▸ **Data block**:
--------------------------------------------------

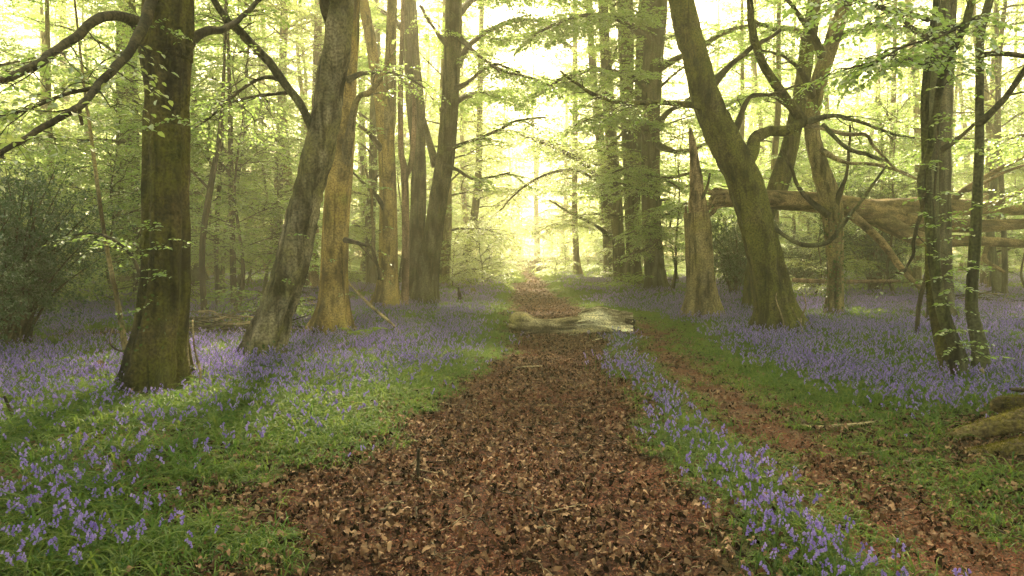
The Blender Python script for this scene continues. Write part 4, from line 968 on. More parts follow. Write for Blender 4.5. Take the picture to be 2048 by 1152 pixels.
# ------------------------------------------------------------------ the log across the path
lg = G(1145, 668)
log = empty("fallen_log", lg, "mossy curved log with a pale split top, lying across the path", "log")
dl = lg[1] + .1
m = MB(); q, qr = px_path([(1020, 650, dl, 18), (1030, 648, dl, 34), (1044, 649, dl, 38), (1062, 655, dl, 33), (1085, 659, dl, 30), (1120, 659, dl, 31), (1155, 656, dl, 34), (1190, 654, dl, 34), (1222, 655, dl + .02, 28), (1250, 658, dl + .05, 20)]); q = [a_ + np.array([0, 0, .035]) for a_ in q]; qr = [r_ * 1.18 for r_ in qr]
tube(m, q, qr, 44, 100, lambda th, s, xyz, r: .07 * fbm(xyz * 3.0, 3) + .05 * np.cos(5 * th + .8 * np.sin(s * 2.2)) + .035 * fbm(xyz * np.array([4., 18., 18.]), 2)); m.obj("bark_body", M_log, log)
# riven upper half: a wedge whose pale flat top tilts toward the viewer
NU, NV = 60, 22
us = np.linspace(0, 1, NU); V = []
pxs = 1138 + us * 130
tb = np.interp(pxs, [1138, 1152, 1165, 1180, 1198, 1212, 1230, 1250, 1268], [642, 633, 620, 615, 610, 613, 619, 622, 626])     # back edge, top
fb = np.interp(pxs, [1138, 1152, 1180, 1200, 1230, 1250, 1268], [650, 646, 642, 645, 652, 657, 660])                          # front edge
for k in range(NU):
    B_, F_ = P(pxs[k], tb[k], dl + .20), P(pxs[k], fb[k], dl - .24)
    jag = .03 * vnoise(np.array([[k * .7, 3.3, 1.0]]))[0]
    t = np.linspace(0, 1, NV)[:, None]; top = F_ * (1 - t) + B_ * t
    gr = .022 * fbm(np.stack([np.full(NV, us[k] * 2.2), t[:, 0] * 9 + .4 * math.sin(us[k] * 5), np.zeros(NV)], 1), 3) - .02 * (np.abs(vnoise(np.stack([np.full(NV, us[k] * 3), t[:, 0] * 16, np.ones(NV) * 5], 1))) < .12)
    top[:, 2] += gr + .02 * np.sin(np.pi * t[:, 0])
    th_ = .13 * min(1, us[k] * 5 + .15)
    und = np.array([B_ + [0, .03, -th_ * .6], B_ + [0, 0, -th_ * 1.2 - .05], F_ * .5 + B_ * .5 + [0, 0, -th_ - .08], F_ + [0, .06, -th_ - .03], F_ + [0, -.01, -th_ * .5]])
    ring = np.concatenate([top, und]); ring[:, 0] += jag; V.append(ring)
V = np.array(V); NR = NV + 5; ii = np.arange(NU - 1)[:, None] * NR; jj = np.arange(NR)[None]; jn = (jj + 1) % NR
qd = np.stack([ii + jj, ii + NR + jj, ii + NR + jn, ii + jn], -1).reshape(-1, 4)
cap = np.concatenate([V[0].mean(0)[None], V[-1].mean(0)[None]]); c0 = NU * NR
tr_ = np.concatenate([np.stack([np.full(NR, c0), jj[0], jn[0]], 1), np.stack([np.full(NR, c0 + 1), (NU - 1) * NR + jn[0], (NU - 1) * NR + jj[0]], 1)])
m = MB(); m.add(np.concatenate([V.reshape(-1, 3), cap]), qd, tr_); m.obj("split_wood", M_split, log, smooth=False)
m = MB(); splinters(m, P(1262, 652, dl), .15, 34, rng, (.03, .10), .3, .03, unit(np.array([1.0, -.2, 0]))); m.obj("rotten_end", M_core, log, kind="stuff")
limb(log, dict(path=[(1046, 655, dl - .12, 15), (1030, 656, dl - .18, 13), (1019, 654, dl - .2, 11)], name="knot_stub", mat=M_log))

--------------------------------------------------

▸ **The problem**:
Return each line exactly as written. Any picture gets left out.

▸ **Written reply**:
The Blender Python script for this scene continues. Write part 4, from line 968 on. More parts follow. Write for Blender 4.5. Take the picture to be 2048 by 1152 pixels.
# ------------------------------------------------------------------ the log across the path
lg = G(1145, 668)
log = empty("fallen_log", lg, "mossy curved log with a pale split top, lying across the path", "log")
dl = lg[1] + .1
m = MB(); q, qr = px_path([(1020, 650, dl, 18), (1030, 648, dl, 34), (1044, 649, dl, 38), (1062, 655, dl, 33), (1085, 659, dl, 30), (1120, 659, dl, 31), (1155, 656, dl, 34), (1190, 654, dl, 34), (1222, 655, dl + .02, 28), (1250, 658, dl + .05, 20)]); q = [a_ + np.array([0, 0, .035]) for a_ in q]; qr = [r_ * 1.18 for r_ in qr]
tube(m, q, qr, 44, 100, lambda th, s, xyz, r: .07 * fbm(xyz * 3.0, 3) + .05 * np.cos(5 * th + .8 * np.sin(s * 2.2)) + .035 * fbm(xyz * np.array([4., 18., 18.]), 2)); m.obj("bark_body", M_log, log)
# riven upper half: a wedge whose pale flat top tilts toward the viewer
NU, NV = 60, 22
us = np.linspace(0, 1, NU); V = []
pxs = 1138 + us * 130
tb = np.interp(pxs, [1138, 1152, 1165, 1180, 1198, 1212, 1230, 1250, 1268], [642, 633, 620, 615, 610, 613, 619, 622, 626])     # back edge, top
fb = np.interp(pxs, [1138, 1152, 1180, 1200, 1230, 1250, 1268], [650, 646, 642, 645, 652, 657, 660])                          # front edge
for k in range(NU):
    B_, F_ = P(pxs[k], tb[k], dl + .20), P(pxs[k], fb[k], dl - .24)
    jag = .03 * vnoise(np.array([[k * .7, 3.3, 1.0]]))[0]
    t = np.linspace(0, 1, NV)[:, None]; top = F_ * (1 - t) + B_ * t
    gr = .022 * fbm(np.stack([np.full(NV, us[k] * 2.2), t[:, 0] * 9 + .4 * math.sin(us[k] * 5), np.zeros(NV)], 1), 3) - .02 * (np.abs(vnoise(np.stack([np.full(NV, us[k] * 3), t[:, 0] * 16, np.ones(NV) * 5], 1))) < .12)
    top[:, 2] += gr + .02 * np.sin(np.pi * t[:, 0])
    th_ = .13 * min(1, us[k] * 5 + .15)
    und = np.array([B_ + [0, .03, -th_ * .6], B_ + [0, 0, -th_ * 1.2 - .05], F_ * .5 + B_ * .5 + [0, 0, -th_ - .08], F_ + [0, .06, -th_ - .03], F_ + [0, -.01, -th_ * .5]])
    ring = np.concatenate([top, und]); ring[:, 0] += jag; V.append(ring)
V = np.array(V); NR = NV + 5; ii = np.arange(NU - 1)[:, None] * NR; jj = np.arange(NR)[None]; jn = (jj + 1) % NR
qd = np.stack([ii + jj, ii + NR + jj, ii + NR + jn, ii + jn], -1).reshape(-1, 4)
cap = np.concatenate([V[0].mean(0)[None], V[-1].mean(0)[None]]); c0 = NU * NR
tr_ = np.concatenate([np.stack([np.full(NR, c0), jj[0], jn[0]], 1), np.stack([np.full(NR, c0 + 1), (NU - 1) * NR + jn[0], (NU - 1) * NR + jj[0]], 1)])
m = MB(); m.add(np.concatenate([V.reshape(-1, 3), cap]), qd, tr_); m.obj("split_wood", M_split, log, smooth=False)
m = MB(); splinters(m, P(1262, 652, dl), .15, 34, rng, (.03, .10), .3, .03, unit(np.array([1.0, -.2, 0]))); m.obj("rotten_end", M_core, log, kind="stuff")
limb(log, dict(path=[(1046, 655, dl - .12, 15), (1030, 656, dl - .18, 13), (1019, 654, dl - .2, 11)], name="knot_stub", mat=M_log))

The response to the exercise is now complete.